God writes His Law on the hearts of His people,

making us living Temples, made of living stones.’

‘The old covenant Law of Moses required obedience from the heart

and mediated forgiveness and hope through sacrifices

such as grain offerings, and the blood of animals such as doves and bulls.’

‘With hindsight we can see that it was a ‘system of types and shadows’

involving significant elements which were foreshadows of Christ

and inviting trust in God through Him.’ (unquote)

What then is the function or purpose of the Old Covenant, the Law,

now that the New Covenant is in place?

Luther suggested 3 reasons:

Firstly, to warn us or restrain us from sinning

by threats and the dread of everlasting punishment.

In other words ignorance is no excuse;

we know what the consequences of our sin is.

As Paul put it in his Letter to the Romans 6:23: ‘for the wages of sin is death’.

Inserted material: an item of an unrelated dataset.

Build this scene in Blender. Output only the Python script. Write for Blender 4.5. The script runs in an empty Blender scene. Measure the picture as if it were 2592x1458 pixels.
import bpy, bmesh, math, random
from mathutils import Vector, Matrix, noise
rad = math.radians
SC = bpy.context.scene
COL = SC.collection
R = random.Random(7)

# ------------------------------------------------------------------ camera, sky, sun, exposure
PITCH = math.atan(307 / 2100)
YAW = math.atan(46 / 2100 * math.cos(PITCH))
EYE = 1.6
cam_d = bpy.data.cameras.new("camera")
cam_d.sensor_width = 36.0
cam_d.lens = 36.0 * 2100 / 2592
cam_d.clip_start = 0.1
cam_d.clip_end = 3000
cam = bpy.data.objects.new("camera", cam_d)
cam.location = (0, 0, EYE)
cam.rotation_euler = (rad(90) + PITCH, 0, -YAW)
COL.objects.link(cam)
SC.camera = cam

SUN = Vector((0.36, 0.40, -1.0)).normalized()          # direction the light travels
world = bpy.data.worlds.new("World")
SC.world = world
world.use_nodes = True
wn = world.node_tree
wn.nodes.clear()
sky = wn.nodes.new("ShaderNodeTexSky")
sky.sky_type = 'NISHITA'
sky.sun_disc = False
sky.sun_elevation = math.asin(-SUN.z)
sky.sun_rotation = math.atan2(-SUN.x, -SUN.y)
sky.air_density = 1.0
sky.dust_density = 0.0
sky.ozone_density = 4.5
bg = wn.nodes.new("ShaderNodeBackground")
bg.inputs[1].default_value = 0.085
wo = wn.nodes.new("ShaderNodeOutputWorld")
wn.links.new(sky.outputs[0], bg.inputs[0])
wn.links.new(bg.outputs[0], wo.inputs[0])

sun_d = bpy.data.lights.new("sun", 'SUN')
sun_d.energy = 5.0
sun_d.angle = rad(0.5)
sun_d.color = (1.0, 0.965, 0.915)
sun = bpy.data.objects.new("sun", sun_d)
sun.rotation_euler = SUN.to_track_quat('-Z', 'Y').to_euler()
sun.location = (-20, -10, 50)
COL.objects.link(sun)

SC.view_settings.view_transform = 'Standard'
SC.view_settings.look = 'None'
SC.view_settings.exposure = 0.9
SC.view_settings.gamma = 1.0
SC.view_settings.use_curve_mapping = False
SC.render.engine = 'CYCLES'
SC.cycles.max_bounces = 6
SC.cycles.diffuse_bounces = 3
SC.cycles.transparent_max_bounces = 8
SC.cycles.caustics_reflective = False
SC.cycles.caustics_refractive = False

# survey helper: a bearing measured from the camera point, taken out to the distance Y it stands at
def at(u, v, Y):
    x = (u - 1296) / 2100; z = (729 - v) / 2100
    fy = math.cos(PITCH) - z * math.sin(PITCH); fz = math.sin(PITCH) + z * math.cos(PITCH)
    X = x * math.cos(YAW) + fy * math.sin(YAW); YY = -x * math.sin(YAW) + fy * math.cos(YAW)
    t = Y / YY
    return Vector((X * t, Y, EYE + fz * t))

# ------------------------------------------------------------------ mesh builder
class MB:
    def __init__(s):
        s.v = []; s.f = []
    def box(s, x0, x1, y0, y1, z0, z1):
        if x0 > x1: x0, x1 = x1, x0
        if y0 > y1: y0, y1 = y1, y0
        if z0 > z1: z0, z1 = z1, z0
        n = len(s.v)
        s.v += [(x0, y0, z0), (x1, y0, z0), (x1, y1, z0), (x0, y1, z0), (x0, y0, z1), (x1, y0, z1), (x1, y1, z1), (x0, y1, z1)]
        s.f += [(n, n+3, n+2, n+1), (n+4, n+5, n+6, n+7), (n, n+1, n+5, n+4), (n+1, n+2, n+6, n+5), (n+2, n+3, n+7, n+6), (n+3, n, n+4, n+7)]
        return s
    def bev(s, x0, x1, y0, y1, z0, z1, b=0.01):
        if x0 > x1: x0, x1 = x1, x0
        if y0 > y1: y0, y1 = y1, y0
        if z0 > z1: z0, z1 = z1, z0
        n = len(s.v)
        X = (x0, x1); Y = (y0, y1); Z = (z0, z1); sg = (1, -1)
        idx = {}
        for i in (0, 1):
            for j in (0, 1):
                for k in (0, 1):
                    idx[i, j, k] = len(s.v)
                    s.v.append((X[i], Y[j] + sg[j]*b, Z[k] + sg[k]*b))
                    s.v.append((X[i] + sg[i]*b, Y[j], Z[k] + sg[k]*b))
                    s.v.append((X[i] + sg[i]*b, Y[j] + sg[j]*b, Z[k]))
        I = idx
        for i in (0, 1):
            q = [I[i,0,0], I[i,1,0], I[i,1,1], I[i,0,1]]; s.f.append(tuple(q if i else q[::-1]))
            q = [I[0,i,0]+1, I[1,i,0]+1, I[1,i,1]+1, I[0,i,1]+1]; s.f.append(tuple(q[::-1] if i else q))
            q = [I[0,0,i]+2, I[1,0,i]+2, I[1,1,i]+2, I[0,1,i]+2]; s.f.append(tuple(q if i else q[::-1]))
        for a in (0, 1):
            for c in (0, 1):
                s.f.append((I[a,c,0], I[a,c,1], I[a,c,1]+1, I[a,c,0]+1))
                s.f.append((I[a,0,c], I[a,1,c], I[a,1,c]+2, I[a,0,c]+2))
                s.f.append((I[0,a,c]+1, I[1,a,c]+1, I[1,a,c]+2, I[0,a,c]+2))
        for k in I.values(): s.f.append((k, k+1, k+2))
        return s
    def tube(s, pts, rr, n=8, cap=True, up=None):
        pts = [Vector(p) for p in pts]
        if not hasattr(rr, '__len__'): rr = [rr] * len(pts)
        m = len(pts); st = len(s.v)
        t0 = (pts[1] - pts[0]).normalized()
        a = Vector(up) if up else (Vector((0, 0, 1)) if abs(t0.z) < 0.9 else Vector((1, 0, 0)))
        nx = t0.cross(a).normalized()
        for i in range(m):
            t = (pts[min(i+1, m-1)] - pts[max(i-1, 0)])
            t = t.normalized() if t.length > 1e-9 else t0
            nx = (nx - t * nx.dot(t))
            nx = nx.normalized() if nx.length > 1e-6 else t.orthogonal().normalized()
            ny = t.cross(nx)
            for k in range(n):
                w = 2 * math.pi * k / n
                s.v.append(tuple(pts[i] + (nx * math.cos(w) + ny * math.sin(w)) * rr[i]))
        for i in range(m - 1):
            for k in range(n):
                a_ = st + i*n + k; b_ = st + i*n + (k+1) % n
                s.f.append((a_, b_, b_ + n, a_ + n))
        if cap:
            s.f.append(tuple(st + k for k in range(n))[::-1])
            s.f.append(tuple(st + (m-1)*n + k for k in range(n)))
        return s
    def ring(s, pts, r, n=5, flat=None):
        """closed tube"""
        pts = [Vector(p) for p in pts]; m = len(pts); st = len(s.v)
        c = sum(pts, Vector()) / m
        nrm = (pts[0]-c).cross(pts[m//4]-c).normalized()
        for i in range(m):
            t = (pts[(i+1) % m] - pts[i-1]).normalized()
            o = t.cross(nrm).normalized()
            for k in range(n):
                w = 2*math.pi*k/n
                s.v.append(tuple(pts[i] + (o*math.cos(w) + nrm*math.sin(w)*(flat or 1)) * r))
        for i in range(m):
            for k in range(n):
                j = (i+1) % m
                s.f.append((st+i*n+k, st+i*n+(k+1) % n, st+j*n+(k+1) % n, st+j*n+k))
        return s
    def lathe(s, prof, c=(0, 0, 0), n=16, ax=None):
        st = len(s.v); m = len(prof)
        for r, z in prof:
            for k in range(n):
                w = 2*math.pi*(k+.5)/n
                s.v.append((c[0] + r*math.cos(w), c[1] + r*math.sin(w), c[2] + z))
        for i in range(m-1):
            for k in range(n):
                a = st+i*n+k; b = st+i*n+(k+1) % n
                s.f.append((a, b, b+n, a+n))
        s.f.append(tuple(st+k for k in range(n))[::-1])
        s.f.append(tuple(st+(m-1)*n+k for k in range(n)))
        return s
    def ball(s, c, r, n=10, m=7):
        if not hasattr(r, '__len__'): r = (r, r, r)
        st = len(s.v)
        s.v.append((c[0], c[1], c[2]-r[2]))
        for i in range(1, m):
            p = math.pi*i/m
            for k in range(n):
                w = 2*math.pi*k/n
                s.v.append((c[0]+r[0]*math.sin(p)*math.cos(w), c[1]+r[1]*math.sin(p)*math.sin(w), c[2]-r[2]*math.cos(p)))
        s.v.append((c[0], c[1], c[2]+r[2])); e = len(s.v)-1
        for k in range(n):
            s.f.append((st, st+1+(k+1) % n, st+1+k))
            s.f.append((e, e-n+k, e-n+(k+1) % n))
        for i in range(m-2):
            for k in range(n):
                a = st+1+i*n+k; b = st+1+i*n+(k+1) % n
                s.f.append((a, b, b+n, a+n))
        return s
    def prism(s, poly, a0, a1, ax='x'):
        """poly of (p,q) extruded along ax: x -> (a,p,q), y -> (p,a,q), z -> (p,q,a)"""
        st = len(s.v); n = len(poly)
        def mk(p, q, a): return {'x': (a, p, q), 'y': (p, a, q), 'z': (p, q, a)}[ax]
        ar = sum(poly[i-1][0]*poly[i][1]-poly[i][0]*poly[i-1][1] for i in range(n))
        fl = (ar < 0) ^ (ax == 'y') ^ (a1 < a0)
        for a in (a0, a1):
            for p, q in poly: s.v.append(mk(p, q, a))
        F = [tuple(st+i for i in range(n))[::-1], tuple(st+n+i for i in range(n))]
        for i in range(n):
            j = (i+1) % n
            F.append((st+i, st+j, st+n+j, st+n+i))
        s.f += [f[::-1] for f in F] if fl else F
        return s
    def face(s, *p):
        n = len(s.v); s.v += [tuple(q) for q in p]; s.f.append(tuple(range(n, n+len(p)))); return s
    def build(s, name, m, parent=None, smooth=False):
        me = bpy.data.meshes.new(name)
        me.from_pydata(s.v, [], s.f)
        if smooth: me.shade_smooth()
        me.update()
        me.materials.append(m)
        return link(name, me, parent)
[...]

Secondly, to be a mirror that we could look into

and see how we fall short of God’s moral requirements;

in other words to see how very low our nature has fallen;

which leads us to repent and come to God for forgiveness.

Thirdly to be our school master or guide, to teach us what God requires of us,

for God still wants us to worship only Him,

and not take His name in vain;

and He commands that we obey our parents,

and not murder or steal, or lie or commit adultery.

The old covenant employed a continuing cycle of sacrifices

which provided a constant reminder of the sins of Israel and Judah,

but under the new covenant

the once-and-for-all-time ‘satisfactio vicaria’

made by Jesus Christ on the cross

would be the perfect and ultimate sacrificial offering,

making any further sacrifices unnecessary and pointless.